The Corner

You Can Never Have Too Many Nukes


Radio Derb on the START treaty, from last weekend’s broadcast:

I have to admit I don’t understand arms control, and never have. What’s the point of it, other than to provide indoor relief to third-rate diplomats? These thoughts are of course inspired by the passing of the START treaty in the Senate this week.

As I said, I just don’t understand the whole business. No, that’s not quite right. I understand arms control perfectly . . . for Estonia. If you’re a small nation that can’t afford much military hardware, getting some controls in place on the armaments of nearby big nations makes a world of sense.

Now let’s talk about the United States of America. We have the world’s biggest economy, a territory wellnigh impossible to invade and occupy, and longer, deeper experience of making and testing nuclear weapons than any other nation. For Estonia to make one small atom bomb from scratch would consume a large part of the nation’s resources for a decade or more. For us to make the same bomb is just a matter of some Department of Defense GS-12 putting through a call to Amarillo to crank up an assembly line.

In a dangerous world chock-full of bad actors, crazy despots, and what a recent Secretary of Defense called “unknown unknowns,” the nuclear policy of the U.S.A. should have three legs: prevention, interception, and deterrence.

Prevention consists of trying to stop anyone — anyone at all, from lone lunatic to nuclear mega-power — from popping a nuke on our territory. This includes primary safeguards like checking incoming sea and air cargo for suspicious characteristics, keeping track of known fissile material, monitoring other countries’ silos and submarines, and so on.

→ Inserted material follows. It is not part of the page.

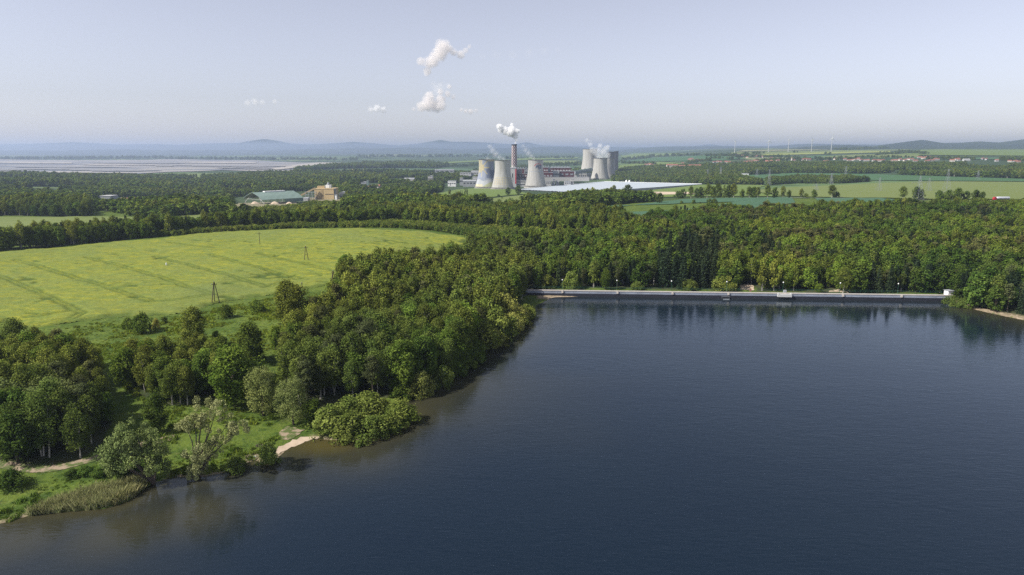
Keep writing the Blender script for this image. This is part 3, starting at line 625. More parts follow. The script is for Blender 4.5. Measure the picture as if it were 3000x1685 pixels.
def mk_tree(kind, lod, seed):
    """returns (crown mesh, trunk mesh); heights in metres"""
    global rng
    rng = np.random.default_rng(seed); tb = MB(); q = {0: 1.0, 1: 0.30, 2: 0.075}[lod]; ls = {0: 1.0, 1: 1.75, 2: 3.4}[lod]
    lw = {0: 1, 1: 1, 2: 1.0}[lod]
    if kind == 'birch':
        H = 15.0; W = 2.75 * (0.85 + .4 * rng.random()); prof = lambda t: W * (0.70 + 0.55 * t) * (1 - t ** 3.0) ** 0.7 + .1
        cl = env_clumps(int(88 * (q ** .35)), H, 0.28, prof, 1.15, lean=((rng.random() - .5) * .08, (rng.random() - .5) * .08), shell=0.58, irregular=0.35)
        cr = crown_mesh('crown', M['birch'], cl, 70 * (q ** .65), 0.40 * ls, (0, 0, 8), squash=(0.9, 0.9, 1.3), droop=0.4)
        st = 1 + int(rng.random() * 2)
        for s in range(st):
            b = Vector(((rng.random() - .5) * .8, (rng.random() - .5) * .8, 0)); e = Vector(((rng.random() - .5) * 1.6, (rng.random() - .5) * 1.6, 13.5))
            pts = [b.lerp(e, k / 5) + Vector(((rng.random() - .5) * .35, (rng.random() - .5) * .35, 0)) * (k > 0) for k in range(6)]; limb(tb, pts, 0.19, 0.05)
            if lod < 2:
                for k in range(7 if lod == 0 else 3):
                    t = .35 + .5 * rng.random(); p = b.lerp(e, t); an = rng.random() * 6.28
                    tb.bar(p, p + Vector((math.cos(an) * 1.9, math.sin(an) * 1.9, 2.0)), 0.06, 0.02, 4)
        bark = M['birchbark']
    elif kind == 'spruce':
        H = 16.0; C = []; n = int(34 * (q ** .3))
        for i in range(n):
            t = i / n; R_ = 2.9 * (1 - t) ** 0.85 + 0.15; z = 1.2 + (H - 1.2) * t; m = max(4, int((9 - 5 * t) * (q ** .2)))
            o = rng.random() * 6.28
            for k in range(m):
                th = o + 6.28 * k / m + rng.random() * .4
                for f in (0.45, 0.85): C.append((math.cos(th) * R_ * f, math.sin(th) * R_ * f, z - R_ * f * 0.28, 0.45 + 0.25 * R_ * .5, rng.random() * .9))
        cr = crown_mesh('crown', M['spruce'], C, 14 * (q ** .5), 0.50 * ls * .8, (0, 0, 6), squash=(1.1, 1.1, 0.45), outward=0.3)
        limb(tb, [(0, 0, 0), (0, 0, H * .5), (0, 0, H * .97)], 0.25, 0.03); bark = M['bark']
    elif kind == 'pine':
        H = 15.0; prof = lambda t: 2.4 * (0.6 + .6 * t) * (1 - t ** 4) ** .6
        cl = env_clumps(int(42 * (q ** .35)), H, 0.45, prof, 1.0, shell=.5, irregular=.45)
        cr = crown_mesh('crown', M['pinel'], cl, 90 * (q ** .65), 0.40 * ls, (0, 0, 9), squash=(1.2, 1.2, 0.6))
        limb(tb, [(0, 0, 0), (.1, 0, 7), (0, .1, 14)], 0.22, 0.05); bark = M['bark']
    elif kind in ('oak', 'maple', 'ash'):
        H = 13.0; W = {'oak': 4.6, 'maple': 3.4, 'ash': 3.9}[kind] * (0.9 + .2 * rng.random())
        prof = lambda t: W * (1 - (2 * t * 0.93 - 0.80) ** 2 * 0.85) ** 0.6 if abs(2 * t * .93 - .8) < 1.08 else 0.3
        cl = env_clumps(int(80 * (q ** .35)), H * .95, 0.14, prof, 1.35, shell=0.55, irregular=0.22)
        cr = crown_mesh('crown', M['bright' if kind == 'maple' else 'leaf'], cl, 95 * (q ** .65), 0.46 * ls, (0, 0, 6))
        limb(tb, [(0, 0, 0), (.15, .1, 3), (.1, -.1, 7), (0, 0, 11)], 0.38, 0.08)
        if lod < 2:
            for k in range(9):
                z = 2.5 + 5 * rng.random(); an = rng.random() * 6.28; l = W * .7
                limb(tb, [(.1, 0, z), (math.cos(an) * l * .5, math.sin(an) * l * .5, z + 1.6), (math.cos(an) * l, math.sin(an) * l, z + 2.6)], 0.16, 0.04, 4)
        bark = M['bark']
    elif kind == 'willow':
        H = 14.0; cl = []
        heads = [(-2.6, .4, 11.3, 2.5), (-5.2, 0, 9.0, 2.4), (-.6, 0, 9.2, 2.4), (-7.2, -.6, 6.6, 2.1), (-3.6, -1.2, 6.6, 2.5), (.9, .5, 6.8, 2.1), (-6.2, .5, 4.2, 1.9), (1.4, -.6, 4.2, 1.7), (-2.2, 1.8, 7.6, 2.4)]
        for hx, hy, hz, hr in heads:
            for k in range(13):
                d = unit(rng.normal(size=3)); cl.append((hx + d[0] * hr, hy + d[1] * hr, hz + d[2] * hr * .8, 0.95 * (.7 + .6 * rng.random()), rng.random()))
            limb(tb, [(0.1, 0, 0.2), (hx * .35, hy * .35, hz * .4), (hx * .9, hy * .9, hz * .95)], 0.32, 0.06)
        cr = crown_mesh('crown', M['willow'], cl, 150 * (q ** .65), 0.31 * ls, (0, 0, 6), squash=(1, 1, 1.15), droop=.3); bark = M['bark']
    elif kind == 'looswillow':
        H = 14.0; cl = []
        heads = [(1.8, 0, 12.6, 2.0), (4.2, .5, 11.6, 2.0), (0.2, 0, 10.6, 1.9), (-1.4, .4, 8.8, 1.6), (6.6, .4, 10.0, 1.8), (8.6, 0, 9.0, 1.3), (2.6, 1, 9.4, 1.8), (5.4, -.5, 7.8, 1.5), (.8, -1.2, 5.2, 1.8), (-1.0, .5, 3.6, 1.7), (1.8, -1.0, 2.4, 1.6), (3.4, .2, 5.2, 1.4), (-.2, -.6, 1.4, 1.5)]
        for hx, hy, hz, hr in heads:
            for k in range(11):
                d = unit(rng.normal(size=3)); cl.append((hx + d[0] * hr, hy + d[1] * hr, hz + d[2] * hr * .8, 0.62 * (.7 + .6 * rng.random()), rng.random()))
            if hz > 4: limb(tb, [(0.1, 0, 0.1), (hx * .3, hy * .3, hz * .42), (hx * .62 + .3, hy * .6, hz * .72), (hx, hy, hz)], 0.20, 0.04, 5)
        cr = crown_mesh('crown', M['palewillow'], cl, 85 * (q ** .65), 0.27 * ls, (0, 0, 6), droop=.2, fuzz=.8); bark = M['bark']
    elif kind in ('shrub', 'yshrub'):
        H = 5.0; prof = lambda t: 3.1 * (1 - t ** 2.4) ** .6 + .1
        cl = env_clumps(int(54 * (q ** .35)), 4.3, 0.06, prof, 0.85, shell=.6, irregular=.3)
        cr = crown_mesh('crown', M['shrub' if kind == 'shrub' else 'yellow'], cl, 75 * (q ** .65), 0.34 * ls, (0, 0, 0.5))
        for k in range(5):
            an = 6.28 * k / 5; tb.bar((0, 0, 0), (math.cos(an) * 1.3, math.sin(an) * 1.3, 2.6), 0.08, 0.03, 4)
        bark = M['bark']
    elif kind == 'bush':
        H = 4.0; prof = lambda t: 2.2 * (1 - t ** 2.2) ** .6 + .1
        cl = env_clumps(int(40 * (q ** .35)), 3.5, 0.05, prof, 0.7, shell=.6, irregular=.3)
        cr = crown_mesh('crown', M['leaf'], cl, 70 * (q ** .65), 0.30 * ls, (0, 0, 0.5))
        for k in range(4):
            an = 6.28 * k / 4; tb.bar((0, 0, 0), (math.cos(an) * .9, math.sin(an) * .9, 2.0), 0.07, 0.03, 4)
        bark = M['bark']
    elif kind == 'poplar':
        H = 16.0; prof = lambda t: 1.7 * (1 - abs(2 * t - .8) ** 3 * .6)
        cl = env_clumps(int(50 * (q ** .35)), H, 0.08, prof, 0.9); cr = crown_mesh('crown', M['leaf'], cl, 70 * (q ** .65), 0.42 * ls, (0, 0, 8), squash=(.8, .8, 1.3))
        limb(tb, [(0, 0, 0), (0, 0, 8), (0, 0, 15)], 0.25, 0.04); bark = M['bark']
    elif kind == 'round':
        H = 13.0; prof = lambda t: 4.0 * max(0.02, 1 - (2 * t - .9) ** 2 * .8) ** .55
        cl = env_clumps(int(75 * (q ** .35)), 12.0, 0.16, prof, 1.2, shell=.7, irregular=.15)
        cr = crown_mesh('crown', M['willow'], cl, 110 * (q ** .65), 0.30 * ls, (0, 0, 6))
        limb(tb, [(0, 0, 0), (0, .2, 5), (0, 0, 11)], 0.3, 0.05); bark = M['bark']
    cr.name = kind + '_crown'; return cr, tb.mesh(kind + '_trunk', bark), H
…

Interception is the second line of defense. The crazy guy has planted a nuke in one of our cities. I refer listeners to this year’s excellent thriller movie Unthinkable. Or the hostile mega-power nation has got a barrage of missiles in the air coming our way. Whatever we can do technologically to locate and destroy those incoming missiles, we should do.

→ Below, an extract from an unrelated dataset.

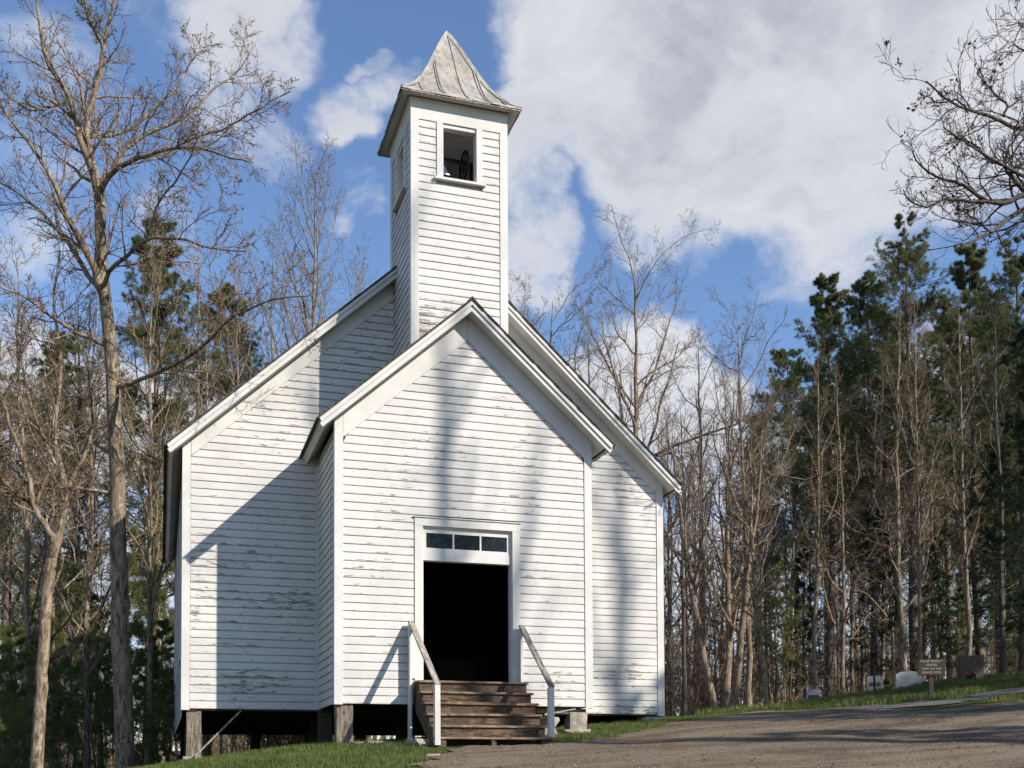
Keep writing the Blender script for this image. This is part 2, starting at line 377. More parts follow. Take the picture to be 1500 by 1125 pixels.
def gravelmat(name, a, b_, c_):
    m, g, b = newmat(name, .92, .15)
    P = g.node('ShaderNodeNewGeometry').outputs['Position']
    vo = g.node('ShaderNodeTexVoronoi'); g.put(vo.inputs['Vector'], P); vo.inputs['Scale'].default_value = 38
    big = g.noise(P, .9, 5, .6); mid = g.noise(P, 5, 5, .65); fine = g.noise(P, 70, 4, .7)
    rnd = g.sep(vo.outputs['Color'])[0]
    c = g.mix(rnd, tuple(q*.75 for q in a[:3])+(1,), tuple(q*1.1 for q in b_[:3])+(1,)); c = g.mix(g.ss(big, .45, .62, 0, .75), c, c_); c = g.mix(g.ss(mid, .48, .7, 0, .55), c, tuple(x*.5 for x in a[:3])+(1,))
    c = g.mix(g.ss(fine, .55, .75, 0, .5), c, tuple(min(1, x*1.6) for x in b_[:3])+(1,))
    lanes = g.noise(g.scale(P, (.28, 1.5, .5)), 1.0, 5, .6, .5)
    c = g.mix(g.ss(lanes, .42, .66, 0, .6), c, tuple(min(1, x*1.25) for x in b_[:3])+(1,)); c = g.mix(g.ss(lanes, .46, .32, 0, .55), c, tuple(x*.55 for x in a[:3])+(1,))
    g.put(b.inputs['Base Color'], c)
    bump(g, b, g.math('ADD', g.math('MULTIPLY', vo.outputs['Distance'], -.8), g.math('ADD', fine, mid)), 1.0, .03); return m
M_GRAVEL = gravelmat('packed_gravel', (.155, .113, .078, 1), (.25, .195, .14, 1), (.12, .083, .056, 1))
M_ROAD = gravelmat('worn_grey_road', (.095, .09, .09, 1), (.17, .16, .155, 1), (.11, .10, .095, 1))
def patch(name, poly, mat, off, st, x0, x1, y0, y1):
    xs = np.arange(x0, x1, st); ys = np.arange(y0, y1, st); V, F = sheet(xs, ys, off)
    Vj = V.copy(); Vj[:, 0] += .18*np.sin(V[:, 1]*3.1+V[:, 0]) + .1*np.sin(V[:, 1]*7.7); Vj[:, 1] += .14*np.sin(V[:, 0]*4.3) + .08*np.sin(V[:, 0]*9.1+2)
    k = inpoly(Vj[:, 0], Vj[:, 1], poly); F = F[k[F].sum(1) >= 3]
    u, inv = np.unique(F.ravel(), return_inverse=True)
    return tag(link(name, fastmesh(name, V[u], [inv.reshape(-1, 4)], True), mat), kind='structure')
patch('gravel_lot', LOT, M_GRAVEL, .018, .11, -3, 24, -13, 3)
patch('side_road', ROAD, M_ROAD, .024, .11, 6, 26, -3, 6)
# loose stones of the gravel: nobody could count them
def pebbles():
    n = 22000; x = rng.uniform(-2.3, 16, n); y = rng.uniform(-11, 3, n)
    k = inpoly(x, y, LOT); x = x[k]; y = y[k]; n = len(x); z = hgt(x, y)+.020
    s = rng.gamma(1.4, .0034, n)+.003
    o = np.array([(1,0,0),(0,1,0),(-1,0,0),(0,-1,0),(0,0,.8),(0,0,-.5)]); a = rng.uniform(0, 6.3, n)
    O = o[None]*s[:, None, None]*rng.uniform(.6, 1.3, (n, 6, 1))
    X = O[..., 0]*np.cos(a)[:, None]-O[..., 1]*np.sin(a)[:, None]+x[:, None]; Y = O[..., 0]*np.sin(a)[:, None]+O[..., 1]*np.cos(a)[:, None]+y[:, None]
    V = np.stack([X, Y, O[..., 2]+z[:, None]], -1).reshape(-1, 3)
    f = np.array([(0,1,4),(1,2,4),(2,3,4),(3,0,4),(1,0,5),(2,1,5),(3,2,5),(0,3,5)])
    F = (f[None]+np.arange(n)[:, None, None]*6).reshape(-1, 3)
    tag(link('loose_gravel', fastmesh('loose_gravel', V, [F]), stonemat('loose_stone', (.13, .10, .07, 1), (.32, .26, .19, 1), 3)), 'loose brown gravel scattered over the packed lot', 'gravel', kind='stuff')
pebbles()
def blades(name, label, poly, n, hmin, hmax, w, excl=(), clump=.5):
    xs_ = [p[0] for p in poly]; ys_ = [p[1] for p in poly]
    x = rng.uniform(min(xs_), max(xs_), n); y = rng.uniform(min(ys_), max(ys_), n)
    k = inpoly(x, y, poly)
    for e in excl: k &= ~inpoly(x+rng.normal(0, .09, n), y+rng.normal(0, .09, n), e)
    dn = np.sin(x*2.3+np.sin(y*3.1)*1.4)*np.sin(y*2.7+x*.6)*.5+.5+.35*np.sin(x*9+y*4)*np.sin(y*11-x*3)
    k &= rng.uniform(0, 1, n) < np.clip(dn*clump+(1-clump)+.1, .05, 1)
    x = x[k]; y = y[k]; dn = dn[k]; n = len(x); z = hgt(x, y)-.005
    h = rng.uniform(hmin, hmax, n)*(.6+.6*np.clip(dn, 0, 1)); a = rng.uniform(0, 6.3, n); w_ = w*rng.uniform(.6, 1.3, n)
    lx = rng.normal(0, .38, n)*h; ly = rng.normal(0, .38, n)*h
    B = np.stack([x, y, z], -1); t = np.stack([np.cos(a)*w_, np.sin(a)*w_, 0*a], -1)
    mid = B+np.stack([lx*.35, ly*.35, h*.6], -1); tip = B+np.stack([lx, ly, h], -1)
    V = np.stack([B-t, B+t, mid+t*.7, mid-t*.7, tip], 1).reshape(-1, 3); i = np.arange(n)[:, None]*5
    return tag(link(name, fastmesh(name, V, [i+np.array([0,1,2,3]), i+np.array([3,2,4])]), M_GRASS), label, 'grass', kind='stuff')
NOCH = [(-4.6,2.5),(-2.3,2.5),(-2.3,.35),(2.2,.35),(2.2,2.4),(4.7,2.4),(4.7,13),(-4.6,13)]
blades('lawn_grass', 'short green grass growing along the foot of the church', [(-7,-8),(-1.9,-8),(-1.6,-3.4),(-1.05,-1.5),(-.6,.2),(.9,.2),(1.1,-2.2),(2.6,-1.5),(5.6,1.6),(7.4,2.0),(8,3.6),(4.9,3.4),(-7,3.6)], 230000, .03, .09, .0045, (NOCH, LOT, [(-1.05,-1.8),(.98,-1.8),(.98,0),(-1.05,0)]), .6)
blades('bank_grass', 'longer green grass covering the graveyard bank beside the road', BANK, 170000, .06, .20, .008, (LOT, ROAD), .5)
blades('verge_grass', 'wedge of green grass between the side road and the gravel lot', ISLE, 40000, .05, .14, .007, (LOT, ROAD), .5)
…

And then, deterrence. This has a tricky part and an easy part. The tricky part is to identify the nation of origin or assistance in the case of lone rogue actors; more precisely, to make everyone believe we can identify them. There will be such a nation: Making a nuke is still beyond the power of anything smaller than a nation. If that ceases to be true, which it may for all anyone knows, then Katy bar the door. It’s true now though, and for the near future, so if we lose a city, we need to know which nation to blame. That’s the tricky part of deterrence. The easy part is having way more nukes and delivery systems than anyone else. We’re well equipped for that, with the base of knowledge and facilities we have.

So let’s work on all that. Let’s make it very clear, to avoid ugly misunderstandings, that any nation that attacks us with nukes, or helps any person or group to do so, will suffer very grievous retaliation. Let’s make it similarly clear that we have the means to carry out that retaliation a thousand times over.

There is no total security, nuclear or otherwise. Even under my policy, as just stated, we could lose a city or two. That terrible catastrophe is more probable, though, if we fail to make our resolve clear, or advertise some weakening of our capabilities. Such things we should not do.

The policy of our current administration would be fine for Estonia. This is not Estonia. The ideal world would have no nukes. That’s not the world we live in, nor is such a world likely to come about in our lifetimes.

The second-best ideal is for the world to have one supreme nuclear power overshadowing all others, and for that power to be under rational, consensual government. That is the world we currently live in. Let’s keep things that way.